RUMFORD – Plans for a new school administrative unit have changed to include Buckfield’s SAD 39, and exclude Bethel’s SAD 44 and Rangeley’s Union 37.

The superintendents, which also include those from SAD 21 and SAD 43, got together last week and decided that geographically, it made better sense to create a new unit from SAD 21, SAD 43, and SAD 39.

“We felt it was best to go ahead and change the plan,” said SAD 43 Superintendent Jim Hodgkin.

Previously, work had started to devise a plan that would include SAD 44, SAD 21, SAD 43, and Union 37.

The school boards from SAD 44 and SAD 21 heard the new plan at Monday’s respective board meetings. The boards from SAD 39 and SAD 43 will discuss it next week.

At Monday’s SAD 21 board meeting, members voted unanimously to submit a plan to the state for the new partnership.

“The commissioner will review this. It meets the letter of the law,” said SAD 21 Superintendent Tom Ward.

He said the previous plan would have created something called the “Northwest Territories,” because so many towns and unorganized townships would have been involved.

“We’ll leave SAD 44 and Union 37 to continue on their journeys without us,” he said.

He also said the SAD 39 Superintendent Rick Colpitts had polled his board and everyone that he reached agreed with working toward a partnership with SAD 43 and SAD 21.

Colpitts could not be reached for comment on Monday.

“SAD 21 and SAD 43 was always a natural grouping culturally,” said SAD 43 board vice-chairman Jeff Sterling. “It’s a really good fit, especially for SAD 39. It’s good for their kids who will have more opportunities.”

If the proposed three-district plan goes ahead, about 3,100 students will come under the same administrative roof.

Ward said joining with neighboring SAD 43 and SAD 39 makes sense not only geographically, but also with the governance of a new mega-district.

The previous plan would have called for 37 board members; the new one would be around 15, he said.

He said he has checked with the state Department of Education and with the district’s lawyer to get their okay on the new proposal.

“We’re waiting for the official word from SAD 39 that they want to join us,” said Ward.

That approval is more than likely since the 600-pupil district has had difficulty finding a partner because of its low valuation.

SAD 44 Superintendent David Murphy said he doesn’t know what the next step for his district will be just yet.

“We’ll continue to cooperate with SAD 43. We’ll see what happens down the road,” he said.

He believes the newly formed reorganization is a positive step for his neighboring districts.

“It makes a lot of sense to form a tighter circle,” he said.

The original four districts had already met as a group and in subcommittees.
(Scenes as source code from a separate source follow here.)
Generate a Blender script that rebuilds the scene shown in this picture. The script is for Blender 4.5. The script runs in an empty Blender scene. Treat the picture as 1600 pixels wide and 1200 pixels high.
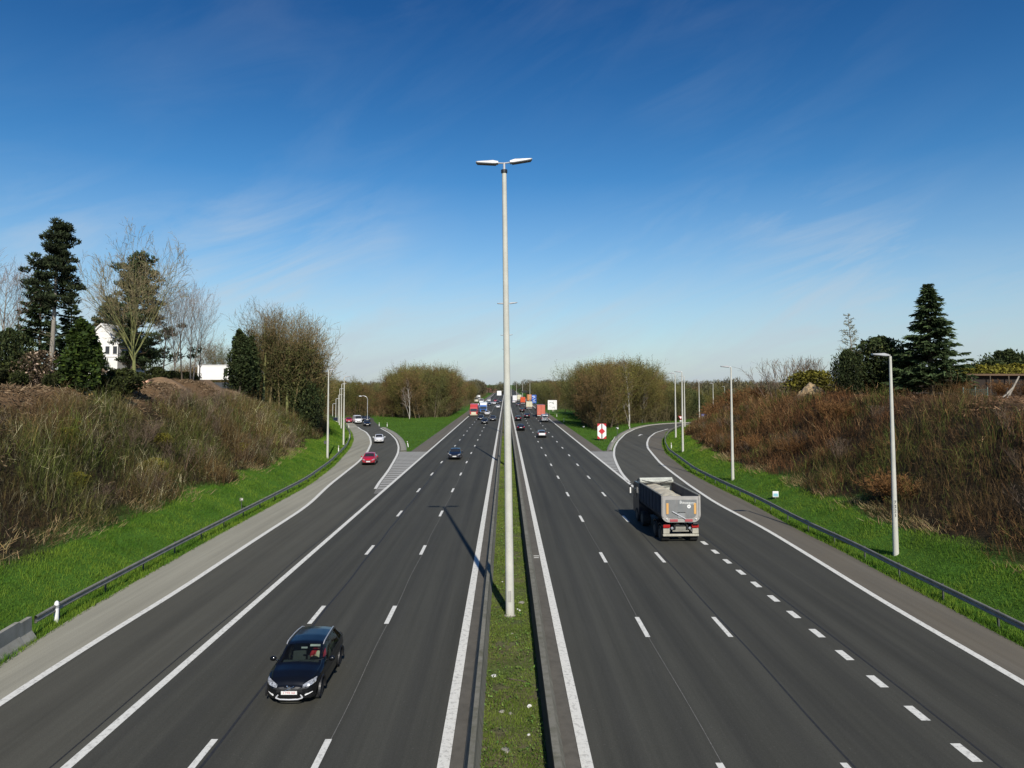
import bpy, bmesh, math, random
import numpy as np
from mathutils import Vector, Matrix
scene = bpy.context.scene
COL = scene.collection
R = math.radians
rng = np.random.default_rng(7)
random.seed(7)

# ------------------------------------------------------------------ camera
F = 1087.0; HC = 10.6; PITCH = R(3.0)
cam_d = bpy.data.cameras.new('camera'); cam = bpy.data.objects.new('camera', cam_d); COL.objects.link(cam)
cam.location = (0, 0, HC); cam.rotation_euler = (R(90) + PITCH, 0, 0)
cam_d.sensor_width = 36; cam_d.sensor_fit = 'HORIZONTAL'; cam_d.lens = 36 * F / 1600
cam_d.shift_x = 10 / 1600; cam_d.shift_y = -F * math.tan(PITCH) / 1600
cam_d.clip_start = 0.3; cam_d.clip_end = 9000
scene.camera = cam
COS_P, SIN_P = math.cos(PITCH), math.sin(PITCH)
def ray(px, py):                       # world direction for a photo pixel, y component 1
    u = (px - 800 + 10) / F; v = (600 - py) / F - math.tan(PITCH)
    X, Y, Z = u, COS_P - v * SIN_P, SIN_P + v * COS_P
    return X / Y, Z / Y
def G(px, py, z=0.0):                  # point of the photo on the level z
    a, c = ray(px, py); Y = (z - HC) / c
    return a * Y, Y
def AT(px, Y, py):                     # X and Z of a photo pixel at distance Y
    a, c = ray(px, py)
    return a * Y, HC + c * Y

# ------------------------------------------------------------------ object helpers
def link(name, me, parent=None, mats=()):
    o = bpy.data.objects.new(name, me); COL.objects.link(o)
    if me is not None:
        for m in mats: me.materials.append(m)
    if parent is not None: o.parent = parent
    return o
def tag(o, label=None, cat=None, group=None, kind=None):
    if label: o['label'] = label
    if cat: o['category'] = cat
    if group: o['group'] = group
    if kind: o['kind'] = kind
    return o
def thing(name, label, cat, loc=(0, 0, 0), rz=0, group=None):
    o = bpy.data.objects.new(name, None); COL.objects.link(o)
    o.empty_display_size = 0.3
    o.location = loc; o.rotation_euler = (0, 0, rz)
    return tag(o, label, cat, group)
def dup(root, loc, rz=0, label=None, group=None, scale=None, swap=None):
    def cp_(o, parent):
        c = o.copy(); COL.objects.link(c); c.parent = parent
        if swap and c.type == 'MESH' and c.name.split('.')[0] in swap:
            s = c.material_slots[0]; s.link = 'OBJECT'; s.material = swap[c.name.split('.')[0]]
        for ch in o.children: cp_(ch, c)
        return c
    r = cp_(root, None); r.location = loc; r.rotation_euler = (0, 0, rz)
    if scale is not None: r.scale = scale if hasattr(scale, '__len__') else (scale,) * 3
    if label: r['label'] = label
    if group: r['group'] = group
    return r
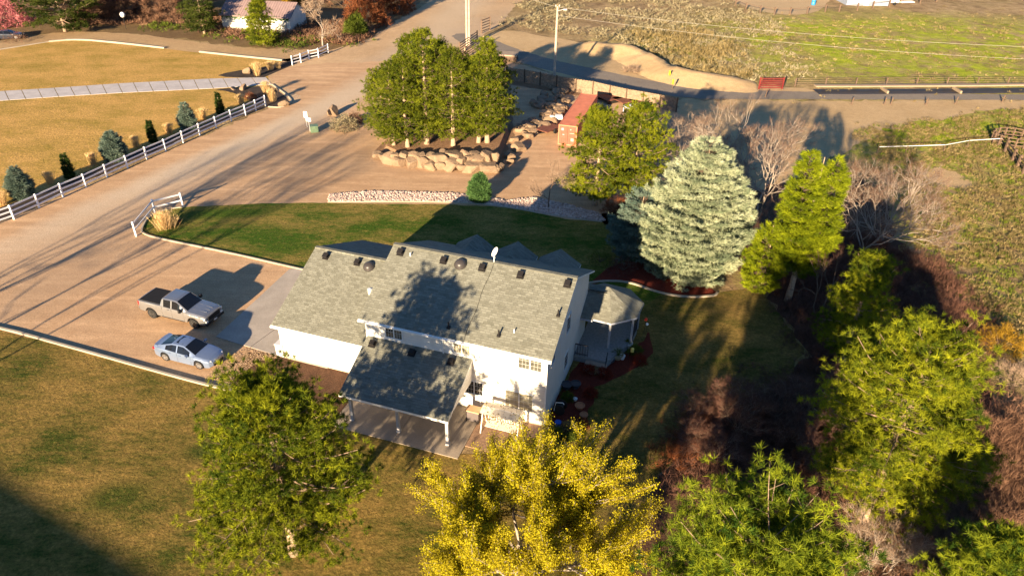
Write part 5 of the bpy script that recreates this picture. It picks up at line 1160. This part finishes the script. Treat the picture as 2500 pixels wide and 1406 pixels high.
for i, (x, y) in enumerate([(1868, 238), (2158, 256), (2174, 256), (2259, 257), (2446, 250), (2078, 256), (2332, 254)]):
    r = empty('timber_stake', at(x, y), 0, 'dark timber stake below the lane, '+['leaning across the lane edge', 'left one of a close pair', 'right one of a close pair', 'just right of the close pair', 'nearest the right edge', 'left of the close pair', 'second from the right edge'][i], 'stake', 'stakes below the lane')
    MB().tube([(0, 0, 0), (.1, -.05, 1.0)], [.09, .07], 6).build('post', DW, r)
# field wire with white tape, corral
P = [at(2140, 378), at(2210, 376), at(2302, 373), at(2360, 362), at(2440, 357)]; r = empty('tape_fence', P[0], 0, 'white electric tape fence crossing the right field', 'fence'); mb = MB()
for p in P: q = p-P[0]; MB().box(q[0]-.03, q[0]+.03, q[1]-.03, q[1]+.03, 0, 1.0).build('post', DW, r)
for a, b in zip(P[:-1], P[1:]): mb.bar(a-P[0]+[0, 0, .95], b-P[0]+[0, 0, .95], .03, .06)
mb.build('tape', VINYL, r)
C = at(2472, 352); r = empty('corral', C, 0, 'small round dark timber corral at the right edge', 'corral'); n = 16
for k in range(n): a = k*6.283/n; MB().box(2.4*math.cos(a)-.08, 2.4*math.cos(a)+.08, 2.0*math.sin(a)-.08, 2.0*math.sin(a)+.08, 0, 1.4).build('post', DW, r)
mb = MB()
for k in range(n):
    a = k*6.283/n; b = (k+1)*6.283/n
    for z in (.5, .9, 1.3): mb.bar((2.4*math.cos(a), 2.0*math.sin(a), z), (2.4*math.cos(b), 2.0*math.sin(b), z), .05, .1)
mb.build('rails', DW, r)
P = [at(2452, 372), at(2470, 395), at(2482, 410), at(2496, 425), at(2520, 450)]; r = empty('timber_fence', P[0], 0, 'dark timber fence running down from the round corral', 'fence'); mb = MB()
for p in P: q = p-P[0]; MB().box(q[0]-.12, q[0]+.12, q[1]-.12, q[1]+.12, 0, 1.5).build('post', DW, r)
for a, b in zip(P[:-1], P[1:]):
    for z in (.7, 1.2): mb.bar(a-P[0]+[0, 0, z], b-P[0]+[0, 0, z], .06, .12)
mb.build('rails', DW, r)
# arena fence posts, far shed, trailer, bin at the top edge
P = [at(*q) for q in [(1795, 17), (1820, 26), (1855, 33), (1890, 37), (1928, 38), (1970, 35), (2014, 30), (2048, 30), (2092, 27), (2130, 22), (2170, 18), (2245, 10), (2285, 6), (2325, 2), (2370, -2)]]
r = empty('arena_fence', P[0], 0, 'low brown post and rail fence round the sand arena at the top', 'fence'); mb = MB()
for p in P: q = p-P[0]; MB().box(q[0]-.12, q[0]+.12, q[1]-.12, q[1]+.12, 0, 1.5).build('post', DW, r)
for a, b in zip(P[:-1], P[1:]): mb.bar(a-P[0]+[0, 0, 1.2], b-P[0]+[0, 0, 1.2], .05, .07)
mb.build('rails', DW, r)
def shed(name, px, w, d, h, rh, wm, rm, label, rz=0, cat='building', roofax='x'):
    r = empty(name, at(*px), rz, label, cat); mb = MB()
    mb.quad((0, 0, 0), (w, 0, 0), (w, 0, h), (0, 0, h)); mb.quad((w, d, 0), (0, d, 0), (0, d, h), (w, d, h)); mb.quad((w, 0, 0), (w, d, 0), (w, d, h), (w, d/2, h+rh), (w, 0, h)); mb.quad((0, d, 0), (0, 0, 0), (0, 0, h), (0, d/2, h+rh), (0, d, h)); mb.build('wall', wm, r)
    mb = MB(); o = .35; e = rh/(d/2)*o
    for y0, z0 in ((-o, h-e), (d+o, h-e)):
        q = [(-o, y0, z0+.05), (w+o, y0, z0+.05), (w+o, d/2, h+rh+.05), (-o, d/2, h+rh+.05)]; mb.quad(*(q if y0 < 0 else q[::-1]))
        q = [(x, y, z-.12) for x, y, z in q]; mb.quad(*(q[::-1] if y0 < 0 else q)); mb.quad((-o, y0, z0+.05), (w+o, y0, z0+.05), (w+o, y0, z0-.07), (-o, y0, z0-.07))
    n = int(w/.45)
    for k in range(n+1):
        x = w*k/n
        for s_ in (0, 1):
            a = (x, -o if s_ == 0 else d+o, h-e+.07); mb.bar(a, (x, d/2, h+rh+.07), .05, .04)
    mb.build('roof', rm, r); return r
MET = simple('faded purple-grey metal roof', (.26, .185, .18), .5, .12, 1); ob = shed('outbuilding', (546, 74), 12.4, 7.5, 2.7, 1.7, simple('whitewashed wall', (.68, .66, .60), .8, .1, 1), MET, 'low white outbuilding with purple-grey metal roof behind conifers', rz=-.12)
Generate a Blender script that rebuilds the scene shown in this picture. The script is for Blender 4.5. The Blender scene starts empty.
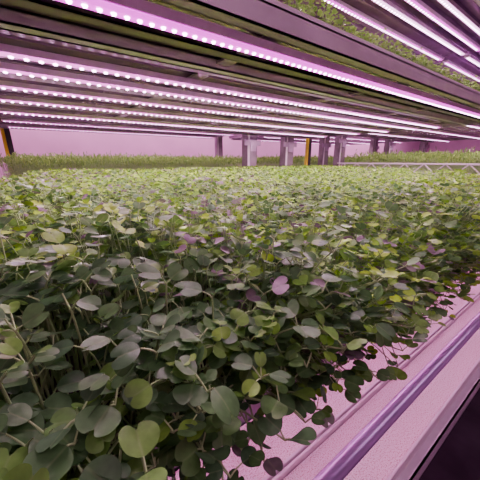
import bpy, math, random
import numpy as np
from mathutils import Vector, Matrix, Euler
rng=np.random.default_rng(7); random.seed(7)
ZC=1.5
S=bpy.context.scene
COL=S.collection
# ---------------------------------------------------------------- camera
cam=bpy.data.cameras.new("camera"); cam.lens=20.25; cam.sensor_width=36; cam.clip_start=0.01
co=bpy.data.objects.new("camera",cam); COL.objects.link(co)
co.location=(0,0,ZC); co.rotation_euler=(math.radians(90-16.5),0,math.radians(-35.8))
S.camera=co
# ---------------------------------------------------------------- materials
def newmat(n):
    m=bpy.data.materials.new(n); m.use_nodes=True
    nt=m.node_tree; return m,nt,nt.nodes["Principled BSDF"]
def simple(n,col,rough=.5,metal=0,noise=0,scale=20,bump=0):
    m,nt,b=newmat(n)
    b.inputs["Roughness"].default_value=rough; b.inputs["Metallic"].default_value=metal
    b.inputs["Base Color"].default_value=(*col,1)
    if noise or bump:
        tc=nt.nodes.new("ShaderNodeTexCoord")
        t=nt.nodes.new("ShaderNodeTexNoise"); t.inputs["Scale"].default_value=scale; t.inputs["Detail"].default_value=5
        nt.links.new(tc.outputs["Object"],t.inputs["Vector"])
        r=nt.nodes.new("ShaderNodeValToRGB")
        r.color_ramp.elements[0].position=.3; r.color_ramp.elements[1].position=.7
        r.color_ramp.elements[0].color=(*[c*(1-noise) for c in col],1)
        r.color_ramp.elements[1].color=(*[min(1,c*(1+noise*.5)) for c in col],1)
        nt.links.new(t.outputs["Fac"],r.inputs["Fac"]); nt.links.new(r.outputs["Color"],b.inputs["Base Color"])
        if bump:
            bp=nt.nodes.new("ShaderNodeBump"); bp.inputs["Strength"].default_value=bump; bp.inputs["Distance"].default_value=.003
            nt.links.new(t.outputs["Fac"],bp.inputs["Height"]); nt.links.new(bp.outputs["Normal"],b.inputs["Normal"])
    return m
def emis(n,col,st,sample=True):
    m,nt,b=newmat(n)
    b.inputs["Base Color"].default_value=(*[min(1,c) for c in col],1)
    b.inputs["Emission Color"].default_value=(*col,1); b.inputs["Emission Strength"].default_value=st
    m.cycles.emission_sampling='FRONT_BACK' if sample else 'NONE'
    return m
M_galv=simple("galvanised_steel",(.48,.37,.50),.32,.45,.3,9,.05)
M_post=simple("dark_post_steel",(.30,.25,.29),.30,.6,.35,9,.05)
M_beam=simple("pale_galvanised_edge",(.82,.74,.80),.30,.15,.2,7,.05)
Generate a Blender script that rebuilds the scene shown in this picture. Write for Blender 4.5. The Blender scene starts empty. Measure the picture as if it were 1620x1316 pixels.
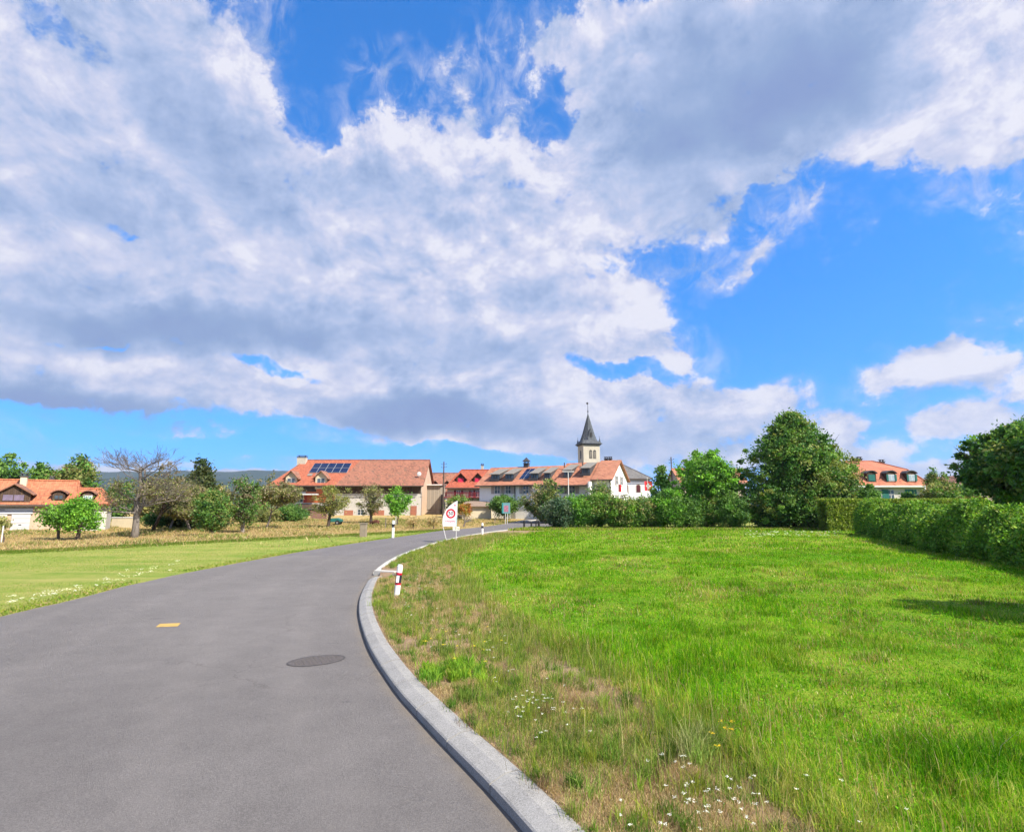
import bpy, math, random
import numpy as np
from mathutils import Vector, Matrix
R = math.radians
sc = bpy.context.scene
col = sc.collection

# ------------------------------------------------------------------ camera
FPX, PITCH, CAMZ = 884.0, R(9.13), 2.4
cam_d = bpy.data.cameras.new('camera'); cam_d.sensor_width = 36.0
cam_d.lens = 36.0 * FPX / 1620.0; cam_d.clip_start = 0.1; cam_d.clip_end = 30000
cam = bpy.data.objects.new('camera', cam_d); col.objects.link(cam)
cam.location = (0, 0, CAMZ); cam.rotation_euler = (R(90) + PITCH, 0, 0)
sc.camera = cam

# ------------------------------------------------------------------ sun, exposure
SUN_EL, SUN_H = R(44), (0.79, -0.61)
sd = bpy.data.lights.new('sun', 'SUN'); sd.energy = 4.4; sd.angle = R(0.53); sd.color = (1.0, 0.91, 0.77)
sun = bpy.data.objects.new('sun', sd); col.objects.link(sun)
sv = Vector((SUN_H[0] * math.cos(SUN_EL), SUN_H[1] * math.cos(SUN_EL), math.sin(SUN_EL)))
sun.rotation_euler = sv.to_track_quat('Z', 'Y').to_euler()
sun.location = sv * 200
sc.view_settings.view_transform = 'Standard'
try: sc.view_settings.look = 'None'
except Exception: pass
sc.view_settings.exposure = 1.2
sc.view_settings.gamma = 1.0
sc.view_settings.use_curve_mapping = False
try:
    sc.cycles.max_bounces = 6; sc.cycles.diffuse_bounces = 3; sc.cycles.glossy_bounces = 2
    sc.cycles.transmission_bounces = 3; sc.cycles.transparent_max_bounces = 4; sc.cycles.volume_bounces = 0
    sc.cycles.use_denoising = True; sc.cycles.use_adaptive_sampling = True; sc.cycles.adaptive_threshold = 0.015; sc.cycles.adaptive_min_samples = 12
    sc.cycles.caustics_reflective = False; sc.cycles.caustics_refractive = False
except Exception: pass

# ------------------------------------------------------------------ world: Nishita sky with a cloud layer laid out by azimuth and elevation
w = bpy.data.worlds.new('World'); sc.world = w; w.use_nodes = True
nt = w.node_tree; nt.nodes.clear()
def N(t, **k):
    n = nt.nodes.new(t)
    for a, b in k.items(): setattr(n, a, b)
    return n
def put(sock, v):
    if hasattr(v, 'is_linked') or isinstance(v, bpy.types.NodeSocket): nt.links.new(v, sock)
    elif v is not None: sock.default_value = v
def M(op, a, b=None, c=None, clamp=False):
    n = N('ShaderNodeMath', operation=op, use_clamp=clamp)
    put(n.inputs[0], a); put(n.inputs[1], b); put(n.inputs[2], c)
    return n.outputs[0]
def VM(op, a, b=None):
    n = N('ShaderNodeVectorMath', operation=op)
    put(n.inputs[0], a)
    if op == 'SCALE': put(n.inputs['Scale'], b)
    else: put(n.inputs[1], b)
    return n.outputs['Value'] if op in ('LENGTH', 'DOT_PRODUCT') else n.outputs[0]
def sstep(x, a, b, lo=0.0, hi=1.0):
    n = N('ShaderNodeMapRange', interpolation_type='SMOOTHSTEP')
    put(n.inputs[0], x); n.inputs[1].default_value = a; n.inputs[2].default_value = b
    n.inputs[3].default_value = lo; n.inputs[4].default_value = hi
    return n.outputs[0]
def mixc(f, a, b):
    n = N('ShaderNodeMix', data_type='RGBA'); put(n.inputs[0], f); put(n.inputs[6], a); put(n.inputs[7], b)
    return n.outputs[2]
def lin(r, g, b):
    f = lambda c: (c / 255 / 12.92) if c / 255 <= 0.04045 else ((c / 255 + 0.055) / 1.055) ** 2.4
    return (f(r), f(g), f(b), 1.0)
EXPO = 2 ** sc.view_settings.exposure
def scene_col(r, g, b):          # a colour the sky shows, before exposure
    c = lin(r, g, b); return (c[0] / EXPO, c[1] / EXPO, c[2] / EXPO, 1.0)

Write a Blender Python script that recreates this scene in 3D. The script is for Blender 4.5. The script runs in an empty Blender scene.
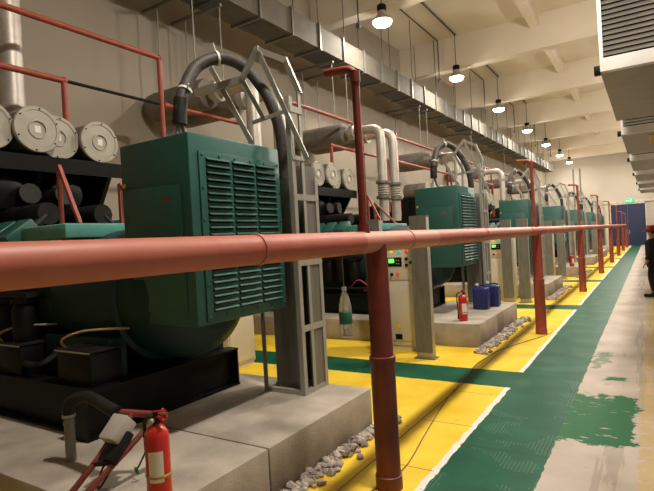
import bpy, bmesh, math, random
from mathutils import Vector, Matrix, Euler
random.seed(7)
C = bpy.context.scene.collection
PI = math.pi
PER = 6.53          # spacing of the generator bays along the hall
HP = 0.38           # plinth height
NG = 7
ORD = ['nearest', 'second', 'third', 'fourth', 'fifth', 'sixth', 'seventh']

# ------------------------------------------------------------------ materials
def newmat(name):
    m = bpy.data.materials.new(name); m.use_nodes = True
    nt = m.node_tree; nt.nodes.clear()
    out = nt.nodes.new('ShaderNodeOutputMaterial'); b = nt.nodes.new('ShaderNodeBsdfPrincipled')
    nt.links.new(b.outputs[0], out.inputs[0])
    return m, nt, b
def c4(c): return (c[0], c[1], c[2], 1)
def mat(name, col, rough=.5, metal=0., var=.15, scale=6., col2=None, bump=0., bscale=40., detail=4., stretch=None, spec=.5):
    m, nt, b = newmat(name); N = nt.nodes; L = nt.links
    tc = N.new('ShaderNodeTexCoord'); src = tc.outputs['Object']
    if stretch:
        mp = N.new('ShaderNodeMapping'); mp.inputs['Scale'].default_value = stretch
        L.new(src, mp.inputs[0]); src = mp.outputs[0]
    n = N.new('ShaderNodeTexNoise'); n.inputs['Scale'].default_value = scale; n.inputs['Detail'].default_value = detail
    L.new(src, n.inputs['Vector'])
    r = N.new('ShaderNodeValToRGB')
    a = tuple(x*(1-var) for x in col); z = col2 if col2 else tuple(min(1, x*(1+var)) for x in col)
    r.color_ramp.elements[0].position = .35; r.color_ramp.elements[1].position = .68
    r.color_ramp.elements[0].color = c4(a); r.color_ramp.elements[1].color = c4(z)
    L.new(n.outputs['Fac'], r.inputs[0]); L.new(r.outputs[0], b.inputs['Base Color'])
    b.inputs['Roughness'].default_value = rough; b.inputs['Metallic'].default_value = metal; b.inputs['Specular IOR Level'].default_value = spec
    if bump:
        n2 = N.new('ShaderNodeTexNoise'); n2.inputs['Scale'].default_value = bscale; n2.inputs['Detail'].default_value = 6
        L.new(src, n2.inputs['Vector'])
        bp = N.new('ShaderNodeBump'); bp.inputs['Strength'].default_value = bump; bp.inputs['Distance'].default_value = .02
        L.new(n2.outputs['Fac'], bp.inputs['Height']); L.new(bp.outputs[0], b.inputs['Normal'])
    return m
def emit(name, col, s):
    m, nt, b = newmat(name)
    b.inputs['Base Color'].default_value = c4(col); b.inputs['Emission Color'].default_value = c4(col)
    b.inputs['Emission Strength'].default_value = s
    return m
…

Hodgkin said the process will begin again sometime in December, with representatives from SAD 21, SAD 43, and SAD 39. New subcommittees will also be formed to begin work on the various aspects of consolidation.

The mandate for most school districts to reorganize so that at least 2,500 students are served under one administrative unit was handed down by the state legislature earlier in the year.

During the second legislative session, due to begin in January, representatives are expected to act on legislation that will help new regional school units better equalize school tax assessments. Both SAD 21 and SAD 39 have much lower values that SAD 43 and SAD 44.